The problem here is that too many moves are tested, leading to the
node limit being hit. The reading tree needs to be pruned. Also
someone who is strong at reading should verify that there is indeed no
defense.

    2.7.205: This test passes.

# 154 HIGH PRIORITY; HARD
# 155 HIGH PRIORITY; HARD

Since P15 is considered inessential, the eyespace around it is assumed
to be a secure eye and the whole dragon to be alive with two safe
eyes. The owl code doesn't get a chance to get to work.

    2.7.212: This test passes.

# 156 LOW PRIORITY; UNKNOWN DIFFICULTY
# 157 LOW PRIORITY; UNKNOWN DIFFICULTY

Because the initial goal only includes the M19 string, the owl code
doesn't realize that O15 is a relevant lunch. This might require a
dynamic recomputation of the goal before it can be solved properly.

    157: 2.7.205: This test passes, but probably not for the right reason.

# 164 HIGH PRIORITY; EASY; Tuning

    2.7.212: This test passes.

# 171 HIGH PRIORITY; HARD; Seki misevaluated
# 172 HIGH PRIORITY; HARD; Seki misevaluated

Seki positions are being misevaluated as genus 0 because the opponent
stones involved in the seki are tactically safe.

# 173 LOW PRIORITY; HARD; Eyespace misevaluated

The edge eyespace

.XX.
X.X
---

is never more than one eye, but the optics code knows nothing about
edges and thinks it is worth two eyes.

    2.7.213: The optics code now knows about edges. Test case solved.
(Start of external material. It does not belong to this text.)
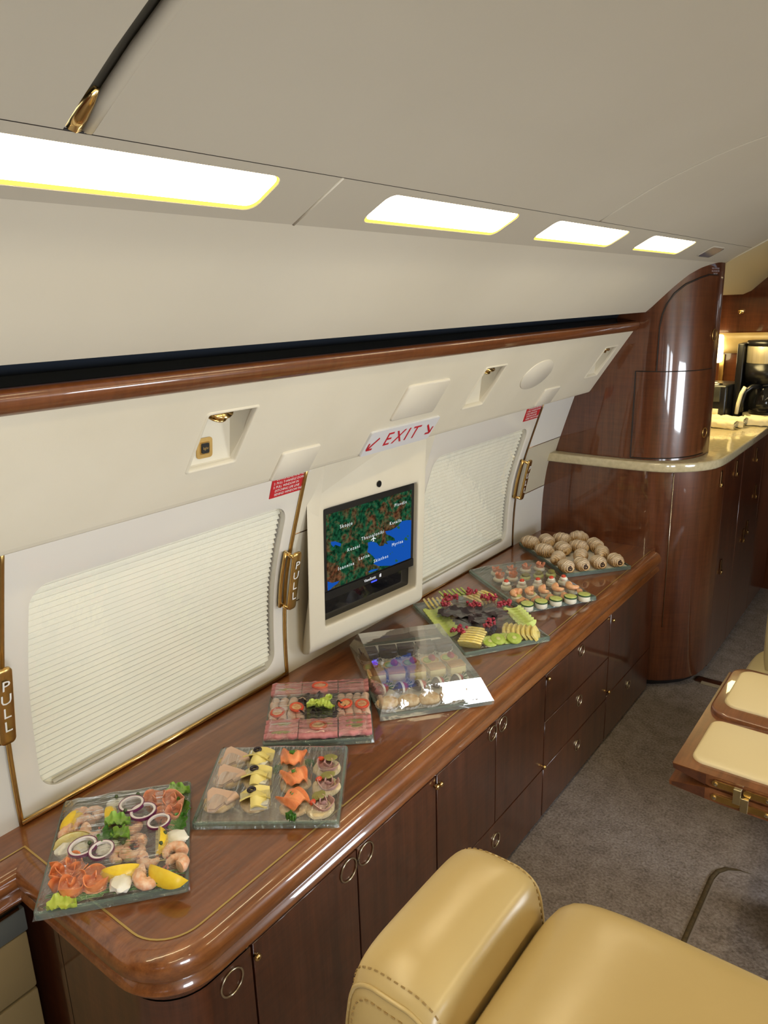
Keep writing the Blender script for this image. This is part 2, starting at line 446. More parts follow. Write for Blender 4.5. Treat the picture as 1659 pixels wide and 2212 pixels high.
lab = ['long bright strip light above the first window shade', 'bright ceiling light just past the strip panel seam', 'third ceiling light along, between the two shorter ones and the seam light', 'smallest ceiling light, beside the grey sensor window']
for k, (a, b, c) in enumerate(lights):
    r = empty('ceiling_light', spt((a + b) / 2, .059, -.01), lab[k], 'ceiling light', 'lights in the ceiling strip')
    w = b - a - .001
    o = rrect(w, .0735, .0178, 5); i_ = rrect(w - .006, .0655, .015, 5, -.0022, .0030)
    mid = (a + b) / 2
    V = [spt(mid + p[0], .059 + p[1], -.0014) for p in i_]
    mesh('diffuser', V, [tuple(range(len(V)))], M['light'], r)
    Vo = [spt(mid + p[0], .059 + p[1], -.0008) for p in o]; n = len(o)
    mesh('lens_edge', Vo + V, [(q, (q + 1) % n, n + (q + 1) % n, n + q) for q in range(n)], M['lightedge'], r)
# sensor window
r = empty('ceiling_sensor', spt(2.95, .058, .001), 'small grey-blue sensor window at the end of the light strip', 'sensor')
prs = rrect(.166, .066, .014, 5)
V = [spt(2.953 + p[0], .059 + p[1], .0005) for p in prs] + [spt(2.953 + p[0] * .95, .059 + p[1] * .9, .004) for p in prs]; n = len(prs)
mesh('frame', V, [(q, (q + 1) % n, n + (q + 1) % n, n + q) for q in range(n)], M['ceil'], r, True)
V = [spt(2.953 + p[0] * .92, .059 + p[1] * .86, .0035) for p in prs]
mesh('lens', V, [tuple(range(n))], pbr('sensor_lens', (.13, .145, .19), .15), r)

# ---------------- dark slot, wooden rail, valance
SL = [(-1.028, 1.636), (-1.11, 1.660), (-1.14, 1.61), (-1.13, 1.585), (-1.075, 1.592)]
tag(sweep('trim_slot', SL, Y_BACK, Y_END + .05, M['slot'], ang=30), kind='structure')
RL = [(-1.10, 1.598), (-1.062, 1.600), (-1.052, 1.598), (-1.045, 1.591), (-1.045, 1.582), (-1.050, 1.572), (-1.060, 1.562), (-1.066, 1.5605), (-1.10, 1.555)]
tag(sweep_closed('trim_rail', RL, Y_BACK, Y_END + .05, M['rail']), kind='structure')
PA = Vector((-1.067, 0, 1.562)); PB = Vector((-1.25, 0, 1.298)); PU = (PB - PA).normalized(); PN = Vector((-PU.z, 0, PU.x)).normalized()
if PN.x < 0: PN = -PN
PL = (PB - PA).length
def vp(y, s, off=0): p = PA + PU * s + PN * off; return Vector((p.x, y, p.z))
# valance panel with three light recesses
recs = [(.902, 1.028, .066, .213), (1.949, 2.075, .069, .222), (2.887, 3.014, .070, .216)]
def valance():
    bm = bmesh.new(); vs = {}
    def v(y, s, off=0):
        k = (round(y, 5), round(s, 5), round(off, 5))
        if k not in vs: vs[k] = bm.verts.new(vp(y, s, off))
        return vs[k]
    ss = [0.0, .067, .215, PL - .02]
    ys = Y_BACK
    def q(*a):
        bm.faces.new([v(*p) for p in a])
    for y0, y1, s0, s1 in recs:
        q((ys, 0), (y0, 0), (y0, PL - .02), (ys, PL - .02))
        q((y0, 0), (y1, 0), (y1, s0), (y0, s0)); q((y0, s1), (y1, s1), (y1, PL - .02), (y0, PL - .02))
        ys = y1
    q((ys, 0), (Y_END + .05, 0), (Y_END + .05, PL - .02), (ys, PL - .02))
    # rounded bottom edge returning to the wall
    pr = [(PL - .02, 0), (PL - .010, -.001), (PL - .003, -.005), (PL, -.012)]
    last = None
    for s, o in pr:
        cur = (bm.verts.new(vp(Y_BACK, s, o)), bm.verts.new(vp(Y_END + .05, s, o)))
        if last: bm.faces.new((last[0], last[1], cur[1], cur[0]))
        last = cur
    e = (bm.verts.new((-1.36, Y_BACK, 1.296)), bm.verts.new((-1.36, Y_END + .05, 1.296)))
    bm.faces.new((last[0], last[1], e[1], e[0]))
    bmesh.ops.recalc_face_normals(bm, faces=bm.faces)
    return bobj('wall_left_valance', bm, M['cream'])
tag(valance(), kind='structure')
rl = ['reading light recess with a brass switch above the first window shade', 'reading light recess between the square cover plate and the oval plate', 'reading light recess beside the wooden galley cupboard']
for k, (y0, y1, s0, s1) in enumerate(recs):
    r = empty('reading_light', vp((y0 + y1) / 2, (s0 + s1) / 2, -.03), rl[k], 'reading light', 'reading lights in the valance')
    # raised rim
    ro = rrect(y1 - y0 + .010, s1 - s0 + .010, .008, 4, (y0 + y1) / 2, (s0 + s1) / 2); ri = rrect(y1 - y0 - .006, s1 - s0 - .006, .004, 4, (y0 + y1) / 2, (s0 + s1) / 2)
    n = len(ro)
    V = [vp(a, b, .0) for a, b in ro] + [vp(a, b, .0035) for a, b in rrect(y1 - y0 + .004, s1 - s0 + .004, .006, 4, (y0 + y1) / 2, (s0 + s1) / 2)] + [vp(a, b, .0) for a, b in ri] + [vp(a, b, -.01) for a, b in ri]
    F = []
    for t in range(3):
        for q in range(n): F.append((t * n + q, t * n + (q + 1) % n, (t + 1) * n + (q + 1) % n, (t + 1) * n + q))
    mesh('rim', V, F, M['cream'], r, True)
    # wedge-shaped pocket: deep at the top, shallow at the bottom
    dp = .085
    a = [(y0, s0, 0), (y1, s0, 0), (y1, s1, 0), (y0, s1, 0)]
    b = [(y0 + .006, s0 + .004, -dp), (y1 - .006, s0 + .004, -dp), (y1 - .006, s1 - .004, -.012), (y0 + .006, s1 - .004, -.012)]
    V = [vp(*p) for p in a + b]
    mesh('pocket', V, [(0, 1, 5, 4), (1, 2, 6, 5), (2, 3, 7, 6), (3, 0, 4, 7), (4, 5, 6, 7)], M['cream'], r)
    # brass eyeball lamp hanging from the top wall of the pocket
    c = vp((y0 + y1) / 2 - .016, s0 + .012, -.026)
    d = (PU * 1.0 + Vector((0, 0, -.35))).normalized(); d = PU.copy()
    u = Vector((0, 1, 0)); w = d.cross(u)
    def cyl(r0, r1, t0, t1, n=20):
        V = []
        for rr, tt in ((r0, t0), (r1, t1)):
            for q in range(n):
                an = 2 * PI * q / n; V.append(c + d * tt + (u * math.cos(an) + w * math.sin(an)) * rr)
        F = [(q, (q + 1) % n, n + (q + 1) % n, n + q) for q in range(n)] + [tuple(range(n)), tuple(range(n, 2 * n))]
        return V, F
    V, F = merge([cyl(.031, .030, -.001, .003), cyl(.023, .022, .003, .014), cyl(.024, .0235, .014, .017)])
    mesh('lamp_ring', V, F, M['gold'], r, True)
    V, F = cyl(.019, .017, .017, .019); mesh('lamp_lens', V, F, M['blackgloss'], r)
    if k == 0:
        # brass call switch on the slanted back of the pocket
        t = .80; yy = (y0 + y1) / 2 - .012
        A0 = vp(y0, s0 + .004, -dp); B0 = vp(y0, s1 - .004, -.012)
        D = (B0 - A0).normalized(); N = D.cross(Vector((0, 1, 0))).normalized()
        if N.x < 0: N = -N
        def sw(dy, ds, off): p = A0 + D * ((B0 - A0).length * t + ds) + N * off; return Vector((p.x, yy + dy, p.z))
        def plate(nm, w, h, o0, o1, mat):
            rc = rrect(w, h, min(w, h) * .16, 3); n = len(rc)
            V = [sw(a, b, o0) for a, b in rc] + [sw(a, b, o1) for a, b in rc]
            mesh(nm, V, [(q, (q + 1) % n, n + (q + 1) % n, n + q) for q in range(n)] + [tuple(range(n, 2 * n))], mat, r)
        plate('switch_plate', .040, .042, 0, .003, M['golddull']); plate('switch_rim', .024, .026, .003, .0045, M['gold']); plate('switch_button', .019, .021, .0045, .006, M['black'])
        V, F = text_mesh('t', 'light', .008, sw(0, 0, .0062), (0, 1, 0), -D, None)
        mesh('switch_lettering', V, F, M['golddull'], r)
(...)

# 181 HIGH PRIORITY; UNKNOWN DIFFICULTY; Tuning + semeai

Correctly reading this out requires finding a threat to cut off stones
and winning the resulting semeai. It's also necessary to add relevant
patterns to set up various kos.


			      LD_OWL.TST

# 26 HIGH PRIORITY; UNKNOWN DIFFICULTY; Life code mistake.

The life code gets the seki eyespace .XXX. wrong.

    2.7.213: This test was solved when the life code was disabled.

# 64 HIGH PRIORITY; HARD; Seki mistake

The eyespace generation tends to go wrong when the defender has a move
to make a gote seki and there are enemy stones within the eyespace.